There’s been a resurgence of Jackie Brown appreciation in recent years. You can’t really call it underrated anymore, but it’s still a movie that deserves a lot more eyes on it. It’s maybe the weirdest film in Tarantino’s oeuvre — not content-wise, but structurally — in that it’s played pretty straight. He knows it’s a good story, so he presents it as clearly as possible, using his particular skills to spice up the dialogue and characters.

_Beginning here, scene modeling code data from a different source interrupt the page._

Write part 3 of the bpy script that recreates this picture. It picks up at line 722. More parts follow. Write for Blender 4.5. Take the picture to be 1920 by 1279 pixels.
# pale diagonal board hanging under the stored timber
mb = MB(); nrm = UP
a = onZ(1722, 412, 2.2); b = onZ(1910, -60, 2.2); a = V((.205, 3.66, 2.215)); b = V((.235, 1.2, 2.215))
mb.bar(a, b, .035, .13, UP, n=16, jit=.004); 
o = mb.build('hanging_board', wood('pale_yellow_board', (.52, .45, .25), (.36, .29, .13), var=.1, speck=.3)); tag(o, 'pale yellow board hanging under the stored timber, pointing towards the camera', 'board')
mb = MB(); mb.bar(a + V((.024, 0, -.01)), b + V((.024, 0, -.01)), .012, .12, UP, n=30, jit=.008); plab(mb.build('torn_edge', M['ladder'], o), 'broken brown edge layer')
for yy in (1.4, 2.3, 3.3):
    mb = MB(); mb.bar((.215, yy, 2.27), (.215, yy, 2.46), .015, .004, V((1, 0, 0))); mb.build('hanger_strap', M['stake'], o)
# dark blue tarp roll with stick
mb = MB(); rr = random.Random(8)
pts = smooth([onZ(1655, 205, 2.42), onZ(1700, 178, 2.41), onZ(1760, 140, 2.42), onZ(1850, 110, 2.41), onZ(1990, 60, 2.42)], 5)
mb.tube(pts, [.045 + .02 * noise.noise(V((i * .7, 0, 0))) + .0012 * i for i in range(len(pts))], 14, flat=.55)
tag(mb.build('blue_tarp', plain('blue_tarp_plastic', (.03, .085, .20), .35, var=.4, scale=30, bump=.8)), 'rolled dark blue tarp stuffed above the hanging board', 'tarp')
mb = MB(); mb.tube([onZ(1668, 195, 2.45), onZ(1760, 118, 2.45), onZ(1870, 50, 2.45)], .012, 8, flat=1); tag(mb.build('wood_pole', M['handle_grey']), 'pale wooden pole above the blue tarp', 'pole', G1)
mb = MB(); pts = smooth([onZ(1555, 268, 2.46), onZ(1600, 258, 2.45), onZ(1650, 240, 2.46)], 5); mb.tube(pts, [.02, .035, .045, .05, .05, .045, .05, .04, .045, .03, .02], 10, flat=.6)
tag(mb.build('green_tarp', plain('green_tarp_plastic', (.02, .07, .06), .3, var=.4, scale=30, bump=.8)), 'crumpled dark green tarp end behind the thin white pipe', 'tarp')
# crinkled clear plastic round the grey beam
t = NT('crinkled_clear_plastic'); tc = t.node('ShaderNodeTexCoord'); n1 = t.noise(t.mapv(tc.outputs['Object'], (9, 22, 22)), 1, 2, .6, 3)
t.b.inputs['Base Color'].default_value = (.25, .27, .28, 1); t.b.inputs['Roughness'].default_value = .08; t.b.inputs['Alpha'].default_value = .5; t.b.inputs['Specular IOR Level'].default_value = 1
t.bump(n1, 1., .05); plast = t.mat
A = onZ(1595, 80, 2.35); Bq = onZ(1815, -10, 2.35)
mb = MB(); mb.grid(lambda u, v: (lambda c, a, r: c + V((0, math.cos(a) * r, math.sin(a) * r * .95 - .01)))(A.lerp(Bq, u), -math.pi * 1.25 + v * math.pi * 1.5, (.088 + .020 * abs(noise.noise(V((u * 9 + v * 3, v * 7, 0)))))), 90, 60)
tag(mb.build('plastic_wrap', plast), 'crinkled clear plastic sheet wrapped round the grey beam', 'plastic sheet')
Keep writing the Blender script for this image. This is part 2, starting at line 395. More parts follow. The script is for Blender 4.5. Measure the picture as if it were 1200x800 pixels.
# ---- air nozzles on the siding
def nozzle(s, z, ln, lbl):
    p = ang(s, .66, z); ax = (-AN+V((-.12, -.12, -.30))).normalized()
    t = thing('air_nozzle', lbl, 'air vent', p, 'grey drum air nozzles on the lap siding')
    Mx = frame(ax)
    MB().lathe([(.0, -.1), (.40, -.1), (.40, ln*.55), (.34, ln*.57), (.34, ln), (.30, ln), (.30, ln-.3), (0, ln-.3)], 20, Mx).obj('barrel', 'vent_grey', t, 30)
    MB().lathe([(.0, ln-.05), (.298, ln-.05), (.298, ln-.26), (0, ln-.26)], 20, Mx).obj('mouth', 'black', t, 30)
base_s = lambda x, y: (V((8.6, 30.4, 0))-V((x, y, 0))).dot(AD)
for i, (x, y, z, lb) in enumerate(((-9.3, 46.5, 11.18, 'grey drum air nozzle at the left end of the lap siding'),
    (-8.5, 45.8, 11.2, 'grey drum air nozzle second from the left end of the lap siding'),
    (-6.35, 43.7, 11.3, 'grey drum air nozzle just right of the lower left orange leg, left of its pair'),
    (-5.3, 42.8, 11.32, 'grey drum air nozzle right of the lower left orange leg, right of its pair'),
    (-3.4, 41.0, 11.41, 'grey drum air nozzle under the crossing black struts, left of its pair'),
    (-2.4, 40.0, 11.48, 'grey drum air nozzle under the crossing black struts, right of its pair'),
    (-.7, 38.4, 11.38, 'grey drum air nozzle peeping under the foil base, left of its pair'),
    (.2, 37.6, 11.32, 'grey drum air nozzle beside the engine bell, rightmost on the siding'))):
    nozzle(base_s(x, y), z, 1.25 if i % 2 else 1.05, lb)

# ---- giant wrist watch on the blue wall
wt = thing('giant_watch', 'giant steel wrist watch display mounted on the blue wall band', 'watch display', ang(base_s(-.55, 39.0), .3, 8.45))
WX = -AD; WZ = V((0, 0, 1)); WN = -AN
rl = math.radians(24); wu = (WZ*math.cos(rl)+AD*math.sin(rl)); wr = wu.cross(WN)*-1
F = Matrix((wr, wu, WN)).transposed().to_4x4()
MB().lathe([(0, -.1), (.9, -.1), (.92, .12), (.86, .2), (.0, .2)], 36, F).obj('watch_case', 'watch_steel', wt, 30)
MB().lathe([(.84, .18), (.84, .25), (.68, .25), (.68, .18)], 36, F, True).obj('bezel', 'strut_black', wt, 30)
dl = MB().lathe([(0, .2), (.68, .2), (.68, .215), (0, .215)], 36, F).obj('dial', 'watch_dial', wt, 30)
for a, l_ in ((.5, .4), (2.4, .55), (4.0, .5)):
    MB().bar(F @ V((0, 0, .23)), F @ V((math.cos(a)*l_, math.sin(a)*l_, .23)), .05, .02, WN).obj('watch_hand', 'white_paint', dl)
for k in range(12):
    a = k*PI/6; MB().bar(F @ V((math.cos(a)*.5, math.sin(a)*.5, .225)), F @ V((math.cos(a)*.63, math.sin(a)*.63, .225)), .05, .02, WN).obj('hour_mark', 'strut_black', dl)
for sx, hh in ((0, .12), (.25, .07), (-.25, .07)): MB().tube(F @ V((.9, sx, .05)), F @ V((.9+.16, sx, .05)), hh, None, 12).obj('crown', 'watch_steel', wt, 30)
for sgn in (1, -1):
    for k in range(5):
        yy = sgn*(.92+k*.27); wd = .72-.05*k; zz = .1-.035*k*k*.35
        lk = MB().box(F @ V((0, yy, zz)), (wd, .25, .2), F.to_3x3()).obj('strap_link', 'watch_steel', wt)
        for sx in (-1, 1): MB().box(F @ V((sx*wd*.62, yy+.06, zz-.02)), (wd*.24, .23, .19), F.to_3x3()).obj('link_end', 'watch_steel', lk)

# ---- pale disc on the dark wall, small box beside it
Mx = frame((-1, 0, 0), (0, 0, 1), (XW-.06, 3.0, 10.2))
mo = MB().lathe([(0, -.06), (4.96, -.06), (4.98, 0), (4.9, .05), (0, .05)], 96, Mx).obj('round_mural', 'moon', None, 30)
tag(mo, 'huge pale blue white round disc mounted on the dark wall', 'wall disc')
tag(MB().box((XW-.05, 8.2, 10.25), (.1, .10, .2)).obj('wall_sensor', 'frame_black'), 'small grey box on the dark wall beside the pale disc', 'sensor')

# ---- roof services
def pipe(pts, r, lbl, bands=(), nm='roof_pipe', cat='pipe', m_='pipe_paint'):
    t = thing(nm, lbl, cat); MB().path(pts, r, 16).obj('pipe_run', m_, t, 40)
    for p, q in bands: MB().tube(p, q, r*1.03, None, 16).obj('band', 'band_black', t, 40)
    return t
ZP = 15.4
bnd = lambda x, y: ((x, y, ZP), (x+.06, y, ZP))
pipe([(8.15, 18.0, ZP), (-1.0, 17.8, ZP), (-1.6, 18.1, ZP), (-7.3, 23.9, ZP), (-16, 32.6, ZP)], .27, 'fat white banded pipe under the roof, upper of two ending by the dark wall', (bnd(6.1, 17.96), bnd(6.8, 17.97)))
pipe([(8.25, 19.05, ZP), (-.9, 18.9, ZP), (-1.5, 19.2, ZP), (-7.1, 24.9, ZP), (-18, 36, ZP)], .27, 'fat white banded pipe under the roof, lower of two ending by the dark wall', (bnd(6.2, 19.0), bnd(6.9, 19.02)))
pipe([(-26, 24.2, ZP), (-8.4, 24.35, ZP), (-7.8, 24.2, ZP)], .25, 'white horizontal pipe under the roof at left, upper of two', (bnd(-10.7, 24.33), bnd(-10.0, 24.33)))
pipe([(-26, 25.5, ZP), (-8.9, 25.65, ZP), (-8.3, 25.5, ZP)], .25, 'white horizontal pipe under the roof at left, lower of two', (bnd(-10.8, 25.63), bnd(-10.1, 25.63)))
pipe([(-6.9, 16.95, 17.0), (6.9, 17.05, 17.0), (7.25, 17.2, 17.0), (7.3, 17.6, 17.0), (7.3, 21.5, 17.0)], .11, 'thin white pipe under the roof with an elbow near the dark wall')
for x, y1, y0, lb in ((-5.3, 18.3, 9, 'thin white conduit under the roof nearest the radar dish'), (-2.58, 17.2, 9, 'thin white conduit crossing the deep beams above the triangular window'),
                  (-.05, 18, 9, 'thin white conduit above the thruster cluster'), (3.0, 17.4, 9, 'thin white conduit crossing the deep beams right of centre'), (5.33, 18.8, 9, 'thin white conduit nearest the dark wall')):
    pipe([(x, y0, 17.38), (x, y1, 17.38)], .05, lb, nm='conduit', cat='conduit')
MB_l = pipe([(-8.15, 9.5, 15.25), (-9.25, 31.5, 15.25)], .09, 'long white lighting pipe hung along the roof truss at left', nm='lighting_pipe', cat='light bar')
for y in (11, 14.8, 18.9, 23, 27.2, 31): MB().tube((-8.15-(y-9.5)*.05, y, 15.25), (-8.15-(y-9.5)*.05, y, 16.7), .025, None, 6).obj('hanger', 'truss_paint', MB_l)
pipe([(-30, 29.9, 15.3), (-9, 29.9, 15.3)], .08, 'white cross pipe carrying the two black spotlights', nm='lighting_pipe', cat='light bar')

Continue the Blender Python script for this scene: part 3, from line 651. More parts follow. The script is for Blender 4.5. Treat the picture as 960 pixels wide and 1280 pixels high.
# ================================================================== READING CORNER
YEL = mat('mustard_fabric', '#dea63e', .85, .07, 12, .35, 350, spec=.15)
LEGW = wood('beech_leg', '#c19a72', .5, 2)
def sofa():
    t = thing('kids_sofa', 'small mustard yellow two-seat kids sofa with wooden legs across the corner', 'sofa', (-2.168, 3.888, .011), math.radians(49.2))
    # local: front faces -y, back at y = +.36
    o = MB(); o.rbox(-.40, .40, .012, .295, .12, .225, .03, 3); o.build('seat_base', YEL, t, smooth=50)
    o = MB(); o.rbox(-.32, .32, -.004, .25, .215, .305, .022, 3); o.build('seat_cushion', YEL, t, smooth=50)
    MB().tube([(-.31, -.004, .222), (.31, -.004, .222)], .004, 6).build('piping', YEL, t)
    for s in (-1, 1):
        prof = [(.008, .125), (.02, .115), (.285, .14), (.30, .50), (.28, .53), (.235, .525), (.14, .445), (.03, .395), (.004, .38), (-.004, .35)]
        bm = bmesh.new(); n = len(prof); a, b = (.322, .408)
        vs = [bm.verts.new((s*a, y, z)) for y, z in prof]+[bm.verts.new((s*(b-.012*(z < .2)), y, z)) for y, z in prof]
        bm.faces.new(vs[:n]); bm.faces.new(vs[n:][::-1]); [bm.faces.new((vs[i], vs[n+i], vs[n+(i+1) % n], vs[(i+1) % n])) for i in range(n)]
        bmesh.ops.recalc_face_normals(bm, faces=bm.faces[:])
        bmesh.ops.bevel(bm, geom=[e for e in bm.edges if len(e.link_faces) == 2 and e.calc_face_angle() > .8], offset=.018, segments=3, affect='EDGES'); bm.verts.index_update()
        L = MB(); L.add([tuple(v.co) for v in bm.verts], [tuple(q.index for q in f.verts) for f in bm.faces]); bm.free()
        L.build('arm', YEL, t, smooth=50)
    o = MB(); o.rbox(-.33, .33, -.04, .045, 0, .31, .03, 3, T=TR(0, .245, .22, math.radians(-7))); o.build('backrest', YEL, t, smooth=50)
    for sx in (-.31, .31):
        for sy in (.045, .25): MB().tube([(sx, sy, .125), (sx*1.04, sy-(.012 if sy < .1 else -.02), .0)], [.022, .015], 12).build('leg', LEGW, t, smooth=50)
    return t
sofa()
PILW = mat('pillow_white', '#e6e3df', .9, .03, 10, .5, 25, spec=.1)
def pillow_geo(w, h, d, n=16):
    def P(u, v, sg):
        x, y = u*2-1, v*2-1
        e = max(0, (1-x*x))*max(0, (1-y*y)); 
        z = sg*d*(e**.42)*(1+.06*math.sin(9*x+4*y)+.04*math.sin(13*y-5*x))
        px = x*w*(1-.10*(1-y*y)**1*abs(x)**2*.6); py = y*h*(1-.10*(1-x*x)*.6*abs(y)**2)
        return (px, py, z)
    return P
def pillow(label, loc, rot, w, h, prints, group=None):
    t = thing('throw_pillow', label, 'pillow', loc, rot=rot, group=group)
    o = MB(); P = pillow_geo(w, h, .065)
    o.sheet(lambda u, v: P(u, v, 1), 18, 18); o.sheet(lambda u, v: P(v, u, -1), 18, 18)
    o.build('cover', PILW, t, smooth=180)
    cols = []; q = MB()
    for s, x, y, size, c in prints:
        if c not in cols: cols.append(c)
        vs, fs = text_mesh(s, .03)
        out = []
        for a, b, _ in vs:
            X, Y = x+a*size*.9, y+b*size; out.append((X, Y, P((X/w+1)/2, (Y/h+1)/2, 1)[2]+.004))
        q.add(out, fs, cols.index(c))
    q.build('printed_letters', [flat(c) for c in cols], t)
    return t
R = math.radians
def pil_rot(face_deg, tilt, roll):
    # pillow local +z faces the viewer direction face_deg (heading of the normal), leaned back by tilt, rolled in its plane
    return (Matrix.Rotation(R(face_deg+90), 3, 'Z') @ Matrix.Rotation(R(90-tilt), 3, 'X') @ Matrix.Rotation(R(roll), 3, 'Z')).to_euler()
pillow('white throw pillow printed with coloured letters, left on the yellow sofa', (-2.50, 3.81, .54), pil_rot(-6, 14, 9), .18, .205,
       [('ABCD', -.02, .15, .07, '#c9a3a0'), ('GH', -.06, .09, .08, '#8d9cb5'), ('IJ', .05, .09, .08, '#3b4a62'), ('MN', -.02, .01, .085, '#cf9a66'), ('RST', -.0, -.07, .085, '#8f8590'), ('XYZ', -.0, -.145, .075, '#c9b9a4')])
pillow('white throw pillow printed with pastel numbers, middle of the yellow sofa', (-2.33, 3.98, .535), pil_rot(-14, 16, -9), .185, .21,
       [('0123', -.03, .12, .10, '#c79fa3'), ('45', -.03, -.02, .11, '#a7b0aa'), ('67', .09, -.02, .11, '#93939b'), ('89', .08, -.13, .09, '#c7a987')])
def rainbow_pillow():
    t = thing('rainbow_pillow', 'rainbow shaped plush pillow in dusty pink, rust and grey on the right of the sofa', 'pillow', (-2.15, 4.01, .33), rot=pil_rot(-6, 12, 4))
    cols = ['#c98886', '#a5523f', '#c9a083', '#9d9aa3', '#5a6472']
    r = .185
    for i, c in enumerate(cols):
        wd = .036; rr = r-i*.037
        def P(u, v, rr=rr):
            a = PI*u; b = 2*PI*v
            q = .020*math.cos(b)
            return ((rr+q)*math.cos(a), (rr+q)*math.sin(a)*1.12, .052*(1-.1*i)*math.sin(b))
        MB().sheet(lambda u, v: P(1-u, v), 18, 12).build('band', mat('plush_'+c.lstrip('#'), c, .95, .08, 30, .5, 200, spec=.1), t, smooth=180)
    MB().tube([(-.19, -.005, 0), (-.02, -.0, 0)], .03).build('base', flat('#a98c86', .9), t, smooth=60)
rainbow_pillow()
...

Pam Grier as Jackie Brown and Robert Forster as bail bondsman Max Cherry deliver two of the best, most mature performances in Tarantino’s entire filmography. There’s such weight and history behind every choice the actors make. Michael Keaton and Robert DeNiro also give fantastic supporting performances that I didn’t really appreciate until my third or fourth viewing. Jackie Brown is Tarantino’s most mature work, and I hope people who skipped it the first time around keep checking it out.

01. Inglourious Basterds (2009)

Inglourious Basterds

The final shot of Inglourious Basterds is Aldo Raine (Brad Pitt) and Utivich (B.J. Novak) grinning into the camera as Raine declares, “I think this just might be my masterpiece.” It’s a bold-as-hell statement to drop at the end of your film. But Tarantino is right. This movie is practically perfect. It’s a combination of a lot of the director’s favorite things: pulpy action, talky scenes, film history, unexpected violence, and amazing performances. There are at least three scenes that I think work as perfect short films on their own. My personal favorite, the meeting in the basement tavern, is an excellent example of slowly mounting tension. It’s arguably Michael Fassbender’s finest work.

I’ve watched the movie probably a dozen times. Each time there’s something new I notice, whether it’s a certain shot, a choice by an actor, or a good bit of dialogue that catches my ear. It’s his most thematically rich movie, with a lot to say about violence in movies, violence in real life, and propaganda in general. But, most importantly, I love it, and that’s why it’s Quentin Tarantino’s best film.